Make an exact copy of the lines, leaving the pictures out.

--- Dataset excerpt ---

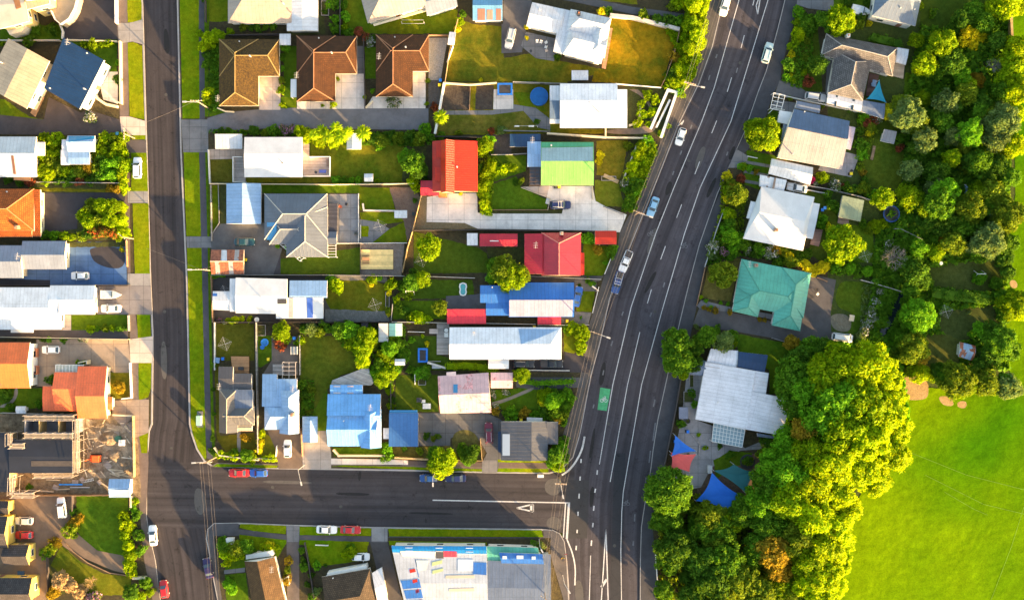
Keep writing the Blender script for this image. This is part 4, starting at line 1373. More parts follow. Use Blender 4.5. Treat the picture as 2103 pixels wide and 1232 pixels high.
house('small crimson roofed lean to between the cobalt blue house and fence', None, ['h 1104 650 1152 666 2.2 2.4 0 0 0'], metal_roof((.58, .03, .05)), WHITE, FASC, None, (), 'garden_shed', 'shed', False)
house('long white roofed house with pale blue roof end and two black cars', 'long white house',
      ['h 923 672 1153 738 2.9 3.9 0 .1 .53', 'h 1003 736 1045 757 2.5 2.7@white'], metal_roof((.72, .74, .77)), WHITE, FASC, None,
      [('panel_or_painted_light', '1065 675 1146 676 1151 707 1070 707', LBLUE), ('flue', '973 682'), ('deck', '897 665 922 665 922 728 897 728', 0, .4, DECKG)])
house('faded pink roofed house with pale skylight', 'faded pink house',
      ['q 899 772 1003 765 1009 847 904 849 2.9 4.2 0 0 .5', 'h 1008 765 1053 797 2.5 2.8'], PINK, WHITE, FASC, None, [('skylight', '931 789 940 789 940 806 931 806', BPANEL), ('panel_or_painted_light', '917 764 936 763 937 772 917 772', membrane((.7, .52, .5)))])
house('slate grey roofed house with skylight panel beside the street corner', 'slate grey house',
      ['v 1029 865 1125 945 2.9 3.8 0 0 .65', 'h 1122 866 1146 912 2.6 3.1 0 0 .0'], metal_roof((.075, .08, .095)), WHITE, FASC, None, [('panel_or_painted_light', '1032 891 1047 891 1047 935 1032 935', glass((.4, .45, .5), .3)), ('lean_to', '1023 886 1031 886 1031 928 1023 928', 1.8, 2.1, NAVY), ('lean_to', '1082 857 1114 858 1114 868 1082 866', 2.0, 2.3, GREYW)])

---

→ **Output for this exercise**:
Keep writing the Blender script for this image. This is part 4, starting at line 1373. More parts follow. Use Blender 4.5. Treat the picture as 2103 pixels wide and 1232 pixels high.
house('small crimson roofed lean to between the cobalt blue house and fence', None, ['h 1104 650 1152 666 2.2 2.4 0 0 0'], metal_roof((.58, .03, .05)), WHITE, FASC, None, (), 'garden_shed', 'shed', False)
house('long white roofed house with pale blue roof end and two black cars', 'long white house',
      ['h 923 672 1153 738 2.9 3.9 0 .1 .53', 'h 1003 736 1045 757 2.5 2.7@white'], metal_roof((.72, .74, .77)), WHITE, FASC, None,
      [('panel_or_painted_light', '1065 675 1146 676 1151 707 1070 707', LBLUE), ('flue', '973 682'), ('deck', '897 665 922 665 922 728 897 728', 0, .4, DECKG)])
house('faded pink roofed house with pale skylight', 'faded pink house',
      ['q 899 772 1003 765 1009 847 904 849 2.9 4.2 0 0 .5', 'h 1008 765 1053 797 2.5 2.8'], PINK, WHITE, FASC, None, [('skylight', '931 789 940 789 940 806 931 806', BPANEL), ('panel_or_painted_light', '917 764 936 763 937 772 917 772', membrane((.7, .52, .5)))])
house('slate grey roofed house with skylight panel beside the street corner', 'slate grey house',
      ['v 1029 865 1125 945 2.9 3.8 0 0 .65', 'h 1122 866 1146 912 2.6 3.1 0 0 .0'], metal_roof((.075, .08, .095)), WHITE, FASC, None, [('panel_or_painted_light', '1032 891 1047 891 1047 935 1032 935', glass((.4, .45, .5), .3)), ('lean_to', '1023 886 1031 886 1031 928 1023 928', 1.8, 2.1, NAVY), ('lean_to', '1082 857 1114 858 1114 868 1082 866', 2.0, 2.3, GREYW)])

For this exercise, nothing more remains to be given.